Rudolf Möschter could not return to his farm in Hohndorf – Silesia has belonged to Poland since 1945. For the family, this meant a prolonged separation after the war, as Erna Möschter had to stay on the farm with her five children to support the new owner. It was not until May 1947 that the family reached the camp in Rudolstadt in Thuringia via Saxony, from where they went to Meuselbach. Through a relative in Berlin, Rudolf Möschter was able to locate his family there. In the summer of 1948, Rudolf’s eldest son Werner fled to Bremerhaven with the help of smugglers. Although Rudolf was granted residence permission to Bremerhaven in the autumn of the same year for Erna Möschter and her four other children, the authorities of the Soviet Occupation Zone (SBZ) prevented Erna Möschter’s departure, so she also fled from the SBZ in December 1948, aided by smugglers. The camp at Wurster Straße 298, where the family arrived on Christmas, remained their home for several years.

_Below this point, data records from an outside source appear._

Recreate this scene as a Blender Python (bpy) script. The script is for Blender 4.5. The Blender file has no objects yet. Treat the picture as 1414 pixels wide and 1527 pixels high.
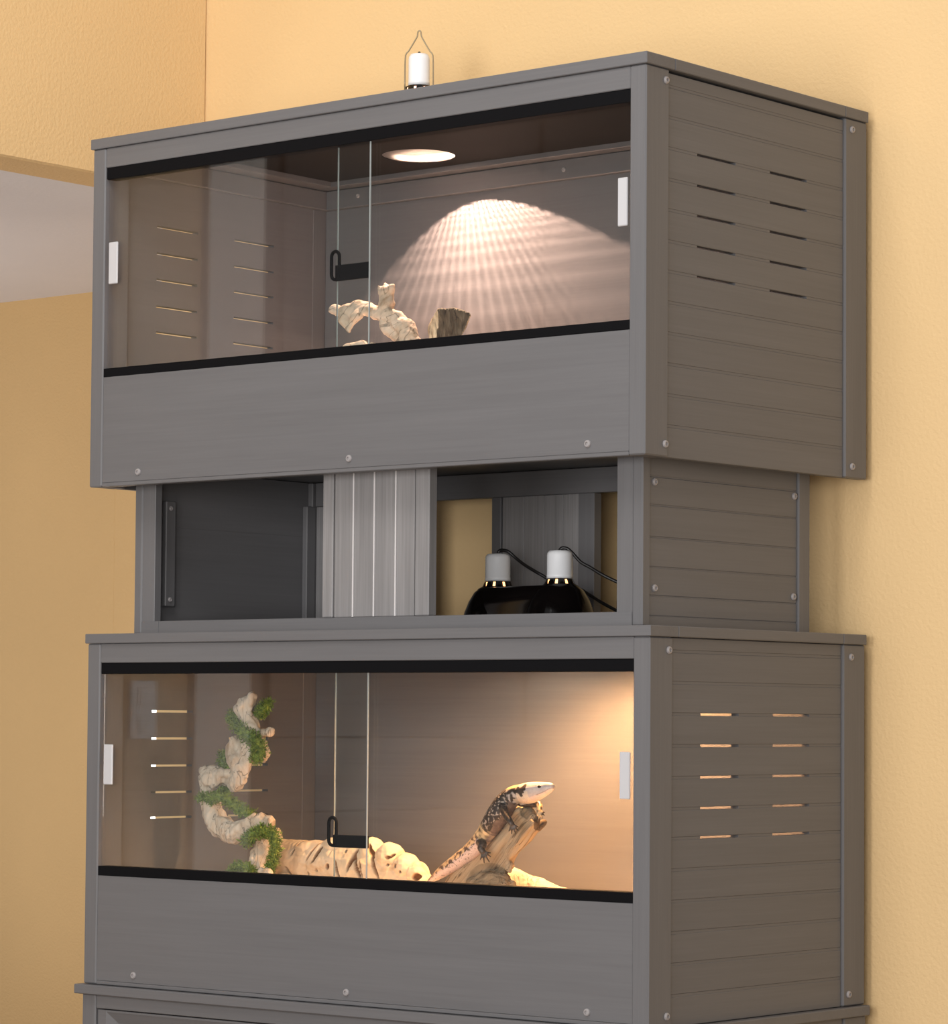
import bpy, bmesh, math, random
from math import pi, sin, cos, sqrt, radians
from mathutils import Vector, Matrix, noise

random.seed(7)
SC = bpy.context.scene
COL = SC.collection

# ------------------------------------------------------------------ camera
CAM = Vector((2.87051, -3.84517, -0.00613))
YAW, PITCH, ROLL, FPX, CXP, CYP = 0.69498, 0.05226, 0.00722, 4727.54, 707.0, 824.06
PW, PH = 1414.0, 1527.0
F_ = Vector((-sin(YAW) * cos(PITCH), cos(YAW) * cos(PITCH), sin(PITCH)))
R0 = Vector((cos(YAW), sin(YAW), 0.0))
U0 = R0.cross(F_)
R_ = R0 * cos(ROLL) + U0 * sin(ROLL)
U_ = U0 * cos(ROLL) - R0 * sin(ROLL)
cam_data = bpy.data.cameras.new('camera')
cam = bpy.data.objects.new('camera', cam_data)
COL.objects.link(cam)
cam.matrix_world = Matrix(((R_.x, U_.x, -F_.x, CAM.x), (R_.y, U_.y, -F_.y, CAM.y), (R_.z, U_.z, -F_.z, CAM.z), (0, 0, 0, 1)))
cam_data.sensor_fit = 'HORIZONTAL'
cam_data.sensor_width = 36.0
cam_data.lens = 36.0 * FPX / PW
cam_data.shift_x = -(CXP - PW / 2) / PW
cam_data.shift_y = (CYP - PH / 2) / PW
cam_data.clip_start = 0.05
SC.camera = cam

# ------------------------------------------------------------------ world, room lights, exposure
SC.view_settings.view_transform = 'Standard'
SC.view_settings.look = 'None'
SC.view_settings.gamma = 1.0
SC.view_settings.use_curve_mapping = False
SC.view_settings.exposure = 0.0
try:
    SC.cycles.use_denoising = True
    SC.cycles.max_bounces = 8
    SC.cycles.transparent_max_bounces = 24
except Exception:
    pass
world = bpy.data.worlds.new('room_ambience')
SC.world = world
world.use_nodes = True
world.node_tree.nodes['Background'].inputs['Color'].default_value = (1.0, 0.985, 0.985, 1)
world.node_tree.nodes['Background'].inputs['Strength'].default_value = 0.52


def area_light(name, loc, target, size, size_y, power, color, spread=pi):
    d = bpy.data.lights.new(name, 'AREA')
    d.shape = 'RECTANGLE'
    d.size, d.size_y, d.energy, d.color = size, size_y, power, color
    d.spread = spread
    o = bpy.data.objects.new(name, d)
    COL.objects.link(o)
    o.location = loc
    o.rotation_euler = (Vector(target) - Vector(loc)).to_track_quat('-Z', 'Y').to_euler()
    return o


area_light('window_daylight', (0.2, -4.3, 0.30), (-0.5, 0.4, 0.25), 1.5, 1.3, 76.0, (1.0, 0.985, 0.975))
area_light('side_fill', (2.2, -4.0, 0.30), (-0.4, 0.3, 0.2), 1.5, 1.3, 66.0, (1.0, 0.975, 0.95))  # added fill for the right shelf gap and the left socket
area_light('header_fill', (0.0, -1.6, 2.35), (-1.4, 0.4, 1.1), 1.0, 1.0, 27.0, (1.0, 0.97, 0.94))  # added fill that brightens the header of the left wall
area_light('next_room_fill', (-3.3, -0.3, -1.0), (-3.0, 0.5, 1.04), 1.2, 1.0, 11.0, (1.0, 0.98, 0.98), radians(130))  # unseen fill aimed upward, added to brighten the next room


# ------------------------------------------------------------------ pixel ray -> world point on a plane
def at(px, py, axis, val, M=None):
    d = F_ + R_ * ((px - CXP) / FPX) - U_ * ((py - CYP) / FPX)
    o = CAM.copy()
    if M is not None:
        Mi = M.inverted()
        o = Mi @ o
        d = Mi.to_3x3() @ d
    i = 'xyz'.index(axis)
    return o + d * ((val - o[i]) / d[i])


PXM = 5.34 / FPX      # metres per pixel at the driftwood

# ------------------------------------------------------------------ material helpers


class NT:
    def __init__(self, name):
        self.m = bpy.data.materials.new(name)
        self.m.use_nodes = True
        self.t = self.m.node_tree
        self.b = self.t.nodes['Principled BSDF']
        self.out = self.t.nodes['Material Output']

    def n(self, typ, **kw):
        x = self.t.nodes.new(typ)
        for k, v in kw.items():
            if k in x.inputs:
                x.inputs[k].default_value = v
            else:
                setattr(x, k, v)
        return x

    def l(self, a, ao, b, bi):
        self.t.links.new(a.outputs[ao], b.inputs[bi])

    def set(self, **kw):
        for k, v in kw.items():
            self.b.inputs[k.replace('_', ' ')].default_value = v


def rgba(c):
    return (c[0], c[1], c[2], 1.0)


def simple_mat(name, col, rough=0.5, metal=0.0, spec=0.5, emit=None, estr=0.0):
    n = NT(name)
    n.set(Base_Color=rgba(col), Roughness=rough, Metallic=metal)
    n.b.inputs['Specular IOR Level'].default_value = spec
    if emit:
        n.b.inputs['Emission Color'].default_value = rgba(emit)
        n.b.inputs['Emission Strength'].default_value = estr
    return n.m


def composite_mat(name, axis, base, rough=0.5, contrast=0.10, spec=0.45):
    """Grey wood-plastic composite with fine brushed streaks along one axis."""
    n = NT(name)
    tc = n.n('ShaderNodeTexCoord')
    mp = n.n('ShaderNodeMapping')
    s = [260.0, 260.0, 260.0]
    s['xyz'.index(axis)] = 5.0
    mp.inputs['Scale'].default_value = s
    n.l(tc, 'Object', mp, 'Vector')
    nz = n.n('ShaderNodeTexNoise', Scale=1.0, Detail=4.0, Roughness=0.65)
    n.l(mp, 'Vector', nz, 'Vector')
    mp2 = n.n('ShaderNodeMapping')
    s2 = [28.0, 28.0, 28.0]
    s2['xyz'.index(axis)] = 1.6
    mp2.inputs['Scale'].default_value = s2
    n.l(tc, 'Object', mp2, 'Vector')
    nz2 = n.n('ShaderNodeTexNoise', Scale=1.0, Detail=3.0, Roughness=0.6)
    n.l(mp2, 'Vector', nz2, 'Vector')
    ad = n.n('ShaderNodeMath', operation='ADD')
    n.l(nz, 'Fac', ad, 0)
    n.l(nz2, 'Fac', ad, 1)
    cr = n.n('ShaderNodeMapRange')
    cr.inputs['From Min'].default_value = 0.6
    cr.inputs['From Max'].default_value = 1.4
    cr.inputs['To Min'].default_value = 1.0 - contrast
    cr.inputs['To Max'].default_value = 1.0 + contrast
    n.l(ad, 'Value', cr, 'Value')
    mx = n.n('ShaderNodeVectorMath', operation='MULTIPLY')
    mx.inputs[0].default_value = base
    n.l(cr, 'Result', mx, 1)
    n.l(mx, 'Vector', n.b, 'Base Color')
    bp = n.n('ShaderNodeBump', Strength=0.12, Distance=0.0006)
    n.l(nz, 'Fac', bp, 'Height')
    n.l(bp, 'Normal', n.b, 'Normal')
    n.set(Roughness=rough)
    n.b.inputs['Specular IOR Level'].default_value = spec
    return n.m


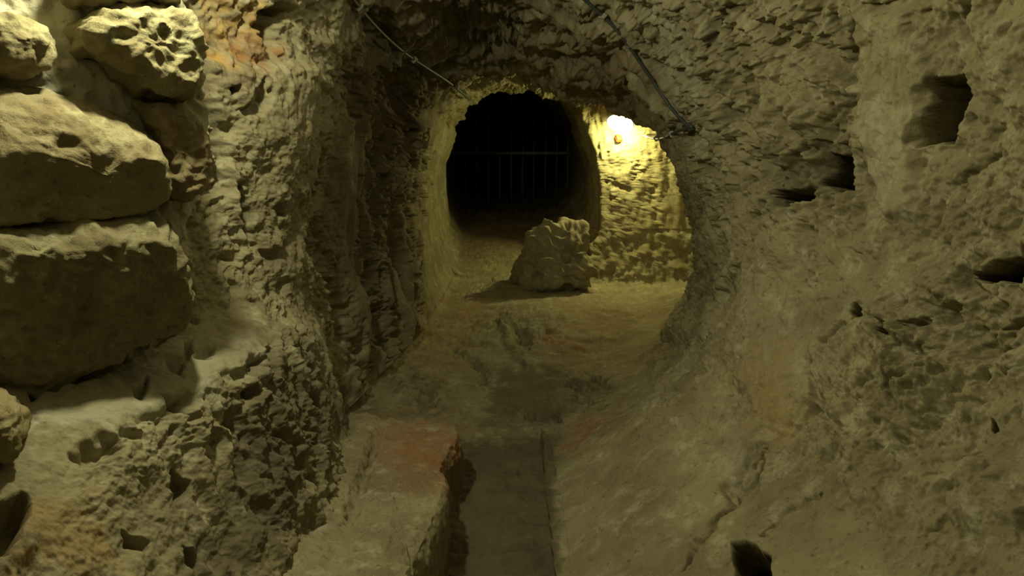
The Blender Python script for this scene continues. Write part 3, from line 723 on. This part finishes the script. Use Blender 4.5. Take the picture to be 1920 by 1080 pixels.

Unlike many other refugees, Rudolf Möschter was not a supporter of expellee associations that demanded the return of the former German eastern territories from Poland. For him, the loss of the farm was a consequence of Germany’s actions in World War II. He closed the chapter with his old homeland. This seemed to be easier for him than for his eldest daughter Christa, who longed for her childhood home for decades afterward. Christa also accused her father throughout her life for voluntarily enlisting in the military at just over 30 in 1941, thus participating in World War II – even back then he had a wife and four small children whom he left behind on the Silesian farm. The family today explains his voluntary enlistment as a soldier by saying that he could no longer cope with the pressure from the small village community.

New beginning in Leherheide

Anne Breitlauch and her husband report today that not everyone in Bremerhaven was open-minded towards the refugees. In particular, the claim for funds from the compensation program invoked envy. Rudolf and Erna Möschter also applied for these funds, which they were entitled to due to the loss of their Silesian farm. With the money, they began building a house in Leherheide in 1957.

The house in Leherheide was also a weekly gathering place for the family until Rudolf Möschter’s death in 1997. Erna Möschter baked Silesian sheet cakes for this occasion every weekend, and granddaughter Inga used Sundays to rummage through old ‘magic boxes’; the family photos from Silesia kept inside fascinated her. Thanks to Inga Herrmann’s ongoing interest in her family history, so much is known today about Rudolf Möschter’s life.